In the following FAST Graph analyze out loud video I will clearly and vividly illustrate how and why I believe Microsoft’s stock price is overvalued despite its excellent results.  As I’ve often stated, measuring performance without simultaneously measuring valuation is a job half done.  This simply means that it is very easy to become enamored by a stock that has been performing well.  Everybody loves it when their stock is rising in value.  However, prudence dictates that it is very important to keep the company’s stock value in perspective to the company’s intrinsic value.

Summary and Conclusions

In Conclusion, I really like the business results that Microsoft has recently generated.  Considering that the company is an $800 billion Goliath, recent historical operating earnings growth between 8 and 10% is nothing short of extraordinary.  Moreover, I am also very impressed that the consensus of leading analysts expects Microsoft to generate double-digit earnings growth over the next 3 to 5 years.  If AAA rated Microsoft achieves these growth forecasts, it would be nothing short of extraordinary.
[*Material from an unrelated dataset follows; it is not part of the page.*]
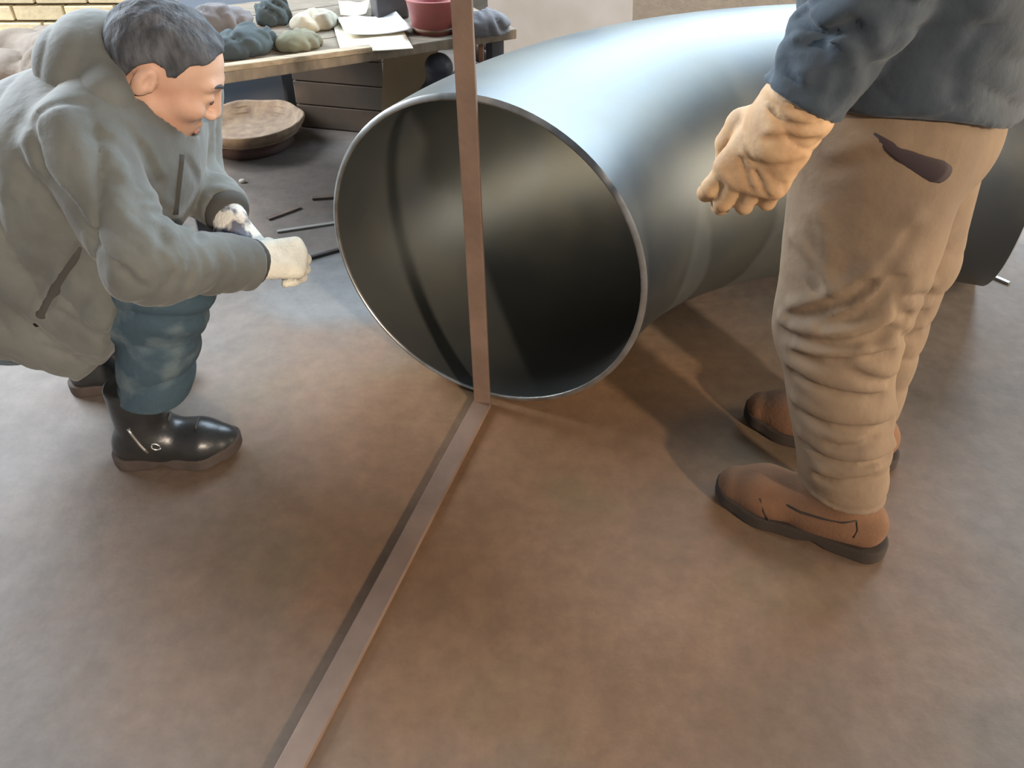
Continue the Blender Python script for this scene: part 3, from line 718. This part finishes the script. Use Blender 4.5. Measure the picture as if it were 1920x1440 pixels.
cr2 = creaser(jacket2_smooth, (
    ([(1478, 92), (1520, 84), (1556, 66), (1592, 44)], 0.011, 0.009), ([(1474, 116), (1520, 112), (1562, 92)], 0.009, 0.008),
    ([(1470, 122), (1488, 146), (1500, 172)], 0.008, 0.008), ([(1548, 96), (1534, 140), (1524, 172)], 0.008, 0.008),
    ([(1500, 26), (1522, 52), (1560, 56)], 0.009, 0.009), ([(1604, 50), (1628, 92), (1638, 128)], 0.007, 0.011),
    ([(1580, 110), (1574, 150), (1560, 184)], 0.008, 0.010), ([(1690, 30), (1672, 90), (1640, 150)], 0.006, 0.014),
    ([(1830, 60), (1800, 110), (1796, 170)], 0.006, 0.014), ([(1590, 215), (1660, 226), (1740, 224), (1810, 206)], 0.003, 0.006)))
def jacket2(P): return jacket2_smooth(P) + cr2(P)
j2 = sdf_mesh('jacket', jacket2, (0.22, 0.78, 0.70), (0.92, 1.50, 1.50), 0.0058, M['navy'], ped); j2['label'] = 'dark navy work jacket'
sN, sNf, sNw = shoe(ped, an_n * A3(1, 1, 0), f2, M['suede'], M['suede_sole'], L=0.305, shaft=0.125, wide=1.06, name='shoe', label='brown suede work shoe')
shoe(ped, an_f * A3(1, 1, 0), f2, M['suede'], M['suede_sole'], L=0.305, shaft=0.125, wide=1.06, name='shoe', label='brown suede work shoe')
for pts, r in (([(1478, 948), (1500, 960), (1540, 972), (1580, 980), (1606, 976)], 0.0022), ([(1425, 935), (1432, 960), (1450, 990)], 0.0014), ([(1606, 976), (1608, 994), (1600, 1008)], 0.0014)):
    tube('seam', [cast(sNf, x, y) for x, y in pts], r, M['suede_sole'], sN, 8)
ax = unit(A3(-0.35, 0.12, -0.93))
CU = [(0.25, 0.55, 0.40), (0.30, 0.62, 0.45), (0.38, 0.70, 0.5), (0.50, 0.8, 0.55)]
gO = wn + ax * 0.026
hf, hw = hand_sdf(gO, ax, l2 + 0.05 * f2, -1, CU, 0.25, 1.10, 1.08)
def glove2(P):
    d = smin(hf(P), rc(P, wn + ax * 0.004, wn + ax * 0.055, 0.046, 0.040), 0.014)
    d = smax(d, -(P - wn) @ ax - 0.004, 0.004)
    return d - 0.006 * folds(P, ax + 0.2 * f2, 120, 97, 1.2, 28) * np.clip(1.2 - ((P - wn) @ ax) * 9, 0.2, 1)
glove2_smooth = glove2
cr3 = creaser(glove2_smooth, (
    ([(1440, 262), (1470, 258), (1500, 264), (1530, 262)], 0.004, 0.006), ([(1450, 206), (1476, 232), (1508, 238), (1536, 236)], 0.005, 0.006),
    ([(1446, 190), (1490, 206), (1536, 222)], 0.003, 0.004), ([(1392, 300), (1400, 330), (1408, 356)], 0.004, 0.005),
    ([(1416, 322), (1430, 344), (1438, 368)], 0.004, 0.005), ([(1420, 306), (1460, 312), (1500, 306)], 0.003, 0.008),
    ([(1470, 345), (1472, 365), (1470, 380)], 0.003, 0.004)))
def glove2(P): return glove2_smooth(P) + cr3(P)
g2 = sdf_mesh('glove', glove2, wn - A3(0.16, 0.12, 0.26), wn + A3(0.13, 0.14, 0.08), 0.0032, M['hide'], ped); g2['label'] = 'tan leather gauntlet glove'
axf = unit(wf_ - ef); CU = [(0.4, 0.6, 0.4)] * 4
hf3, _ = hand_sdf(wf_ + axf * 0.03, axf, -l2, 1, CU, 0.3, 1.0, 1.15)
g3 = sdf_mesh('glove', lambda P: smin(hf3(P), rc(P, wf_, wf_ + axf * 0.05, 0.044, 0.038), 0.014), wf_ - A3(0.15, 0.14, 0.24), wf_ + A3(0.13, 0.14, 0.08), 0.0038, M['hide'], ped)
g3['label'] = 'tan leather gauntlet glove'
settle(ped)

# ------------------------------------------------------------------ workbench and what lies on it
bu = unit(A3(0.88, 0.478, 0)); bv_ = A3(-bu[1], bu[0], 0); FL = A3(-0.95, 2.07, 0); BH = 0.50
def bp(u, v, z=0.0): return FL + bu * u + bv_ * v + A3(0, 0, z)
AX = [bu, bv_, Zu]
bench = thing('workbench', 'low cluttered workbench with a dusty board top behind the squatting man', 'workbench', tuple(bp(0.62, 0.38)))
for i in range(4):
    box('plank', bp(0.55, 0.095 + i * 0.19, BH - 0.016), (1.10, 0.185, 0.032), M['bench'], bench, AX, 0.004)
for u in (0.05, 1.05):
    for v in (0.06, 0.70):
        box('leg', bp(u, v, (BH - 0.032) / 2), (0.045, 0.045, BH - 0.032), M['bench_leg'], bench, AX, 0.003)
box('rail', bp(0.55, 0.70, BH - 0.065), (1.02, 0.03, 0.06), M['bench_leg'], bench, AX, 0.003)
settle(bench)

def blob(name, label, cat, m, c, r, R=None, seed=1, amp=0.02, f=30, fold=0.02, h=0.007, flatz=None, group=None):
    c = np.asarray(c, float); r = np.asarray(r, float)
    def fn(P):
        rm = float(r.mean()); d = ell(P, c, r, R) - 0.22 * r[2] * wob(P, 2.0 / rm, seed) - 0.42 * r[2] * folds(P, (0.6, 0.5, 0.2), 7.0 / rm, seed + 4, 1.3, 2.4 / rm)
        d = d - 0.16 * r[2] * folds(P, (-0.5, 0.6, 0.5), 12.0 / rm, seed + 8, 1.2, 4.0 / rm)
        return smax(d, flatz - P[:, 2], 0.004) if flatz is not None else d
    o = sdf_mesh(name, fn, c - r * 1.1 - 0.06, c + r * 1.1 + 0.06, h, m)
    return tag(o, label, cat, group)
def top(x, y, dz=0.0): return on(x, y, BH + dz)
ang = [bu, bv_, Zu]
blob('work_cloth', 'dark teal cloth heaped on the workbench beside the squatting man\'s forehead', 'cloth', M['teal_cloth'], top(448, 84, 0.025), (0.105, 0.075, 0.044), ang, 11, flatz=BH)
blob('work_cloth', 'grey purple cloth bundle lying behind the dark teal heap', 'cloth', M['grey_cloth'], top(412, 36, 0.04), (0.085, 0.06, 0.055), ang, 17, flatz=BH)
blob('rag', 'khaki green rag crumpled at the left corner of the paper sheets', 'rag', M['rag_khaki'], top(562, 80, 0.015), (0.068, 0.052, 0.032), ang, 23, flatz=BH)
blob('rag', 'beige rag crumpled behind the khaki green one', 'rag', M['rag'], top(590, 42, 0.015), (0.078, 0.055, 0.036), ang, 29, flatz=BH)
blob('rag', 'dark grey rag in front of the brick wall at the bench back edge', 'rag', M['teal_cloth'], top(512, 26, 0.03), (0.050, 0.05, 0.05), ang, 33, flatz=BH)

def sheet_obj(name, label, cat, corners, m, z, curl, group=None, parent=None):
    n = 12; c = [np.asarray(q, float) for q in corners]; V = []
    for lay in (0, -0.0012):
        for j in range(n + 1):
            for i in range(n + 1):
                u, v = i / n, j / n
                p = (c[0] * (1 - u) + c[1] * u) * (1 - v) + (c[3] * (1 - u) + c[2] * u) * v
                w = curl * ((u * 2 - 1) ** 2 * 0.5 + 0.4 * math.sin(5 * u + 3 * v) ** 2 * v) 
                V.append((p[0], p[1], z + w + lay))
    N = (n + 1) ** 2; Fq = []
    for j in range(n):
        for i in range(n):
            q = [j * (n + 1) + i, j * (n + 1) + i + 1, (j + 1) * (n + 1) + i + 1, (j + 1) * (n + 1) + i]
            Fq.append(q); Fq.append([N + k for k in q[::-1]])
    rim = [i for i in range(n + 1)] + [(n + 1) * k + n for k in range(1, n + 1)] + [(n + 1) * n + i for i in range(n - 1, -1, -1)] + [(n + 1) * k for k in range(n - 1, 0, -1)]
    for a, b in zip(rim, rim[1:] + rim[:1]): Fq.append([b, a, N + a, N + b])
    return tag(mesh_obj(name, V, Fq, m), label, cat, group)
sheet_obj('paper_sheet', 'cream paper sheet overhanging the workbench front edge under the white one', 'paper', [top(640, 101), top(775, 94), top(757, 62), top(623, 44)], M['paper_warm'], BH + 0.004, 0.004, 'paper sheets on the workbench')
sheet_obj('paper_sheet', 'white curling paper sheet lying uppermost on the workbench', 'paper', [top(650, 76), top(776, 66), top(742, 36), top(632, 44)], M['paper'], BH + 0.012, 0.018, 'paper sheets on the workbench')
sheet_obj('paper_sheet', 'pale paper sheet standing out behind the white curling one', 'paper', [top(640, 40), top(688, 38), top(694, 14), top(636, 14)], M['paper_warm'], BH + 0.016, 0.012, 'paper sheets on the workbench')
tag(box('plank', bp(0.36, 0.012, BH + 0.008), (0.50, 0.034, 0.016), M['plank'], None, [unit(bu - 0.05 * bv_), unit(bv_ + 0.05 * bu), Zu], 0.003), 'pale loose wooden lath along the workbench front edge', 'plank')
o = box('tool_box', top(730, 10, 0.04), (0.11, 0.07, 0.08), M['dark_tool'], None, ang, 0.008); tag(o, 'small dark grey steel box behind the white papers', 'box')
tube('handle', [top(730, 10, 0.04) + bu * x + A3(0, 0, z) for x, z in ((-0.03, 0.038), (-0.03, 0.056), (0.03, 0.056), (0.03, 0.038))], 0.004, M['dark_tool'], o)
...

Nevertheless, as a prudent investor it’s critically important to recognize – within reason at least – whether the investment in a given stock makes economic sense.  Despite all these impressive results, I do not believe that an investment in Microsoft makes economic sense today.  In other words, I do not think it’s a good buy at its current quotations.  If I was a long-term shareholder I would at least consider taking some of my investment off the table.

In closing, I would really love to have Microsoft in my portfolio as a long-term position.  However, I believe the market is applying too high a valuation for me to even consider investing in this great business.  So, to be clear, I love the company but I hate the valuation I would have to pay to be able to invest in it.

Disclosure:  No position at the time of writing.